I'm pretty sure I could drag this metaphor out for the other five sins; envy, wrath, glutony, greed and sloth. But the two bigs that came to mind relative to the MacBeating that my buddy took were Pride and Lust. When something is (or seems to be) the most important thing in your life, for both play and work, it becomes a source of unhealthy Pride. "Bad Pride." Not the "I did a good job and should be proud." That's OK. But the kind where your shite gets all out of proportion. Where you make threatening phone calls to someone who never did you any personal harm and whom you've never met and who was only stating an opinion. Even if somebody is a total dip... come on. That's seriously putting your own agend way, way out in front.

And when Pride leads to Lust, we have unrequited Love. Read my lips, people ---

Your
Mac/PC/MP3 Player/Cell Phone/Blackberry
Will
Never,
Ever
Love
You
Back


No matter how much your job depends on your knowledge of Ajax, and how many MP3s you have on your hip, and how many "friends" are on your MySpace page, and how fast you text... I understand that it hurts when someone disrespects your chosen tech.
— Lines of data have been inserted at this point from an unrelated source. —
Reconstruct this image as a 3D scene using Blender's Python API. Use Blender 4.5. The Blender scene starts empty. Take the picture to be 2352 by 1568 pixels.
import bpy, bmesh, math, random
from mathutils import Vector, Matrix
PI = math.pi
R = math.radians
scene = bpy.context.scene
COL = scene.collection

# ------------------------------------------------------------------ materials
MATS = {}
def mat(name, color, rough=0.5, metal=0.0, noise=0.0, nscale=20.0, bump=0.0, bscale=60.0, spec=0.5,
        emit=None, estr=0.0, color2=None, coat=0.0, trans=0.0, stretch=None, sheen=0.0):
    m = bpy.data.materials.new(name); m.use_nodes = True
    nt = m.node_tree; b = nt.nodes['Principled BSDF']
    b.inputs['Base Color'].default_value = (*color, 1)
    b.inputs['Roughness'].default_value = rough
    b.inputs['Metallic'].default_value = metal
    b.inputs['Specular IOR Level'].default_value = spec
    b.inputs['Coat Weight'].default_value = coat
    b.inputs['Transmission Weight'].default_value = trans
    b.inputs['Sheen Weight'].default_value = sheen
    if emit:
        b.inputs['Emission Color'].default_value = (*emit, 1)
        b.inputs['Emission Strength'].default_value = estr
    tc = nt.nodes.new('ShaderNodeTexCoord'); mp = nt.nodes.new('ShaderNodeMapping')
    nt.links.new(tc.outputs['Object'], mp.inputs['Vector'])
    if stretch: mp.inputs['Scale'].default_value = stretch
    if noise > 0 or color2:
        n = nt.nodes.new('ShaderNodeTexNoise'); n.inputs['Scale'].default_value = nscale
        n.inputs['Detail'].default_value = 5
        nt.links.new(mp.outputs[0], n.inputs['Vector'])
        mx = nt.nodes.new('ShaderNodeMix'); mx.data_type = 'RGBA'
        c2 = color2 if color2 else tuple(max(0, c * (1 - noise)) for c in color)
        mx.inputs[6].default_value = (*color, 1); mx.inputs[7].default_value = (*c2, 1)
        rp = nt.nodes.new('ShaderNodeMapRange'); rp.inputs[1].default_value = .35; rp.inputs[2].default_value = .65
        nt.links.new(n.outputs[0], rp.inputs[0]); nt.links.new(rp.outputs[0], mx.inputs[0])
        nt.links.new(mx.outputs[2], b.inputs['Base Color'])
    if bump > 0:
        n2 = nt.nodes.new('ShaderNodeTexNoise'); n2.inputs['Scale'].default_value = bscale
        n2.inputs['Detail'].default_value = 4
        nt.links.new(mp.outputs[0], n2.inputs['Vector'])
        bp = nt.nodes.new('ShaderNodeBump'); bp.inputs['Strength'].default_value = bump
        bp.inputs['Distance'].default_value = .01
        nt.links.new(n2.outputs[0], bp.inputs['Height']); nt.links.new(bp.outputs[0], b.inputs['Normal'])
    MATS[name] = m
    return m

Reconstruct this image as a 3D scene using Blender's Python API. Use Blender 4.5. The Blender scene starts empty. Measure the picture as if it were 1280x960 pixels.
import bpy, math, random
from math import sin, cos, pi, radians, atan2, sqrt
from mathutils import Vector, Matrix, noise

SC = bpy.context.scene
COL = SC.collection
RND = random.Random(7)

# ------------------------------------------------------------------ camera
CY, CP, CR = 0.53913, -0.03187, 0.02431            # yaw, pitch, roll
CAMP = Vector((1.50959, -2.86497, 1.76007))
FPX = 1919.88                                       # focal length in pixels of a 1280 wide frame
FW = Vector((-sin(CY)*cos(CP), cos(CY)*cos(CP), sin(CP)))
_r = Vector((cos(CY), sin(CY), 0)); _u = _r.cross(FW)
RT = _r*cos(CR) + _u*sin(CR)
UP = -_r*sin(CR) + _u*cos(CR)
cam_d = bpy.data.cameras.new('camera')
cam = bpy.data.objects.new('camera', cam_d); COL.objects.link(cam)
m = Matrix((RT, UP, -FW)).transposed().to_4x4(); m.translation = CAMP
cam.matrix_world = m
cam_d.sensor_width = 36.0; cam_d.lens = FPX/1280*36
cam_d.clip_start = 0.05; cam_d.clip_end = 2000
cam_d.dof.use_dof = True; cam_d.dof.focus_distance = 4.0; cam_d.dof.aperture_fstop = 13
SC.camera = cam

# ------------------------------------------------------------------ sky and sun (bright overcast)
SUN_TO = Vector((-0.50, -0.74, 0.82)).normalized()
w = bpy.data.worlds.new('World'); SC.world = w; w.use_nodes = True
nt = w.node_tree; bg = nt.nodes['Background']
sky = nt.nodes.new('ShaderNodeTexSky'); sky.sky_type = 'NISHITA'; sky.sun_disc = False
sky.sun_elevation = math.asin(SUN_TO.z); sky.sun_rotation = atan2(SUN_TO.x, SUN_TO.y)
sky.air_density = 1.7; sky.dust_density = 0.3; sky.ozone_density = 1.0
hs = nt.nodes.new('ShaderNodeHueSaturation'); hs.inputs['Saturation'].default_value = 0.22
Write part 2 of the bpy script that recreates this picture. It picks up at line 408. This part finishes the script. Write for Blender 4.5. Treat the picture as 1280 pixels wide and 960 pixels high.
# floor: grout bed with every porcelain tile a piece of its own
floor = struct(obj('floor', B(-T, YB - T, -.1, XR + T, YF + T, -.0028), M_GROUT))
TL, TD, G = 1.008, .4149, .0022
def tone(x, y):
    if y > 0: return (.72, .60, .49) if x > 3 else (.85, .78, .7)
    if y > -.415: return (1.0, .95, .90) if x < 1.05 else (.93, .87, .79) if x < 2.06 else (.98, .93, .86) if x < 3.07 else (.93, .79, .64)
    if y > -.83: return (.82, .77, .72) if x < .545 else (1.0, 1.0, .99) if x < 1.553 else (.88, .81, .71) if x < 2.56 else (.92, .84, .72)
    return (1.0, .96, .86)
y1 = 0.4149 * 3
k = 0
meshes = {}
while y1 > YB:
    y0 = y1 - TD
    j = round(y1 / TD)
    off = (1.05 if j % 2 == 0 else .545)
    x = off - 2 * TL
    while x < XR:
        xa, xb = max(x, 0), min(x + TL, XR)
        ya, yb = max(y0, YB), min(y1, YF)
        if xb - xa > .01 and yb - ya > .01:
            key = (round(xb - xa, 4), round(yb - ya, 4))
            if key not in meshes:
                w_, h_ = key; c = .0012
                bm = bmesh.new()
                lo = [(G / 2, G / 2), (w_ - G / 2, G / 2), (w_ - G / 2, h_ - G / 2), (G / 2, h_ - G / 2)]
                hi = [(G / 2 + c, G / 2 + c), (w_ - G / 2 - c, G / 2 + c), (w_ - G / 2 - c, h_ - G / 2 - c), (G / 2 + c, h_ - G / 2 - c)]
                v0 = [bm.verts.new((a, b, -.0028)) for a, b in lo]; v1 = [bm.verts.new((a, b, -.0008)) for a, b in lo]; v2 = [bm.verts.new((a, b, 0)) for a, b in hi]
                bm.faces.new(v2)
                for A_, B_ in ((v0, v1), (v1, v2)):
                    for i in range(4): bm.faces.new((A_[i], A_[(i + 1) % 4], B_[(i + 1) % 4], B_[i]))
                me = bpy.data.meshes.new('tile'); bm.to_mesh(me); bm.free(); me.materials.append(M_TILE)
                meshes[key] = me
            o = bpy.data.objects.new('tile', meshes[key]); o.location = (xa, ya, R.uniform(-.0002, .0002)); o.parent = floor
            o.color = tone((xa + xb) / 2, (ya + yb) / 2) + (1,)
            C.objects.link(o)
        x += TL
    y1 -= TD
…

It hurts because she/he cannot defend him/herself. Your Lust and Pride has projected part of your own self-image onto the product. That is a direct result of really, really good marketing and, in some cases, good products and services. And because that Lust can never be turned into healthy love, the reaction will often be that of an unrequited lover; anger, resentment, violence. Because Lust is not healthy, and Pride is all about you.

Technology is things. And things are not deserving of our love. Only people and God deserve to be loved. So before you engage in the other Deadlies, and do harm to a person on behalf of an un-loveable, fetishized artifact... question your motives carefully. Tech is imporant. The Web is way cool. But like the man said, "If I had a hammer... I'd hammer out love between my brothers and my sisters." Not, "I'd hammer out a 2,000 word, massively profane, hateful, flaming rant."

We're all on the same side, my friends. We're all monkeys. Stop throwing poo.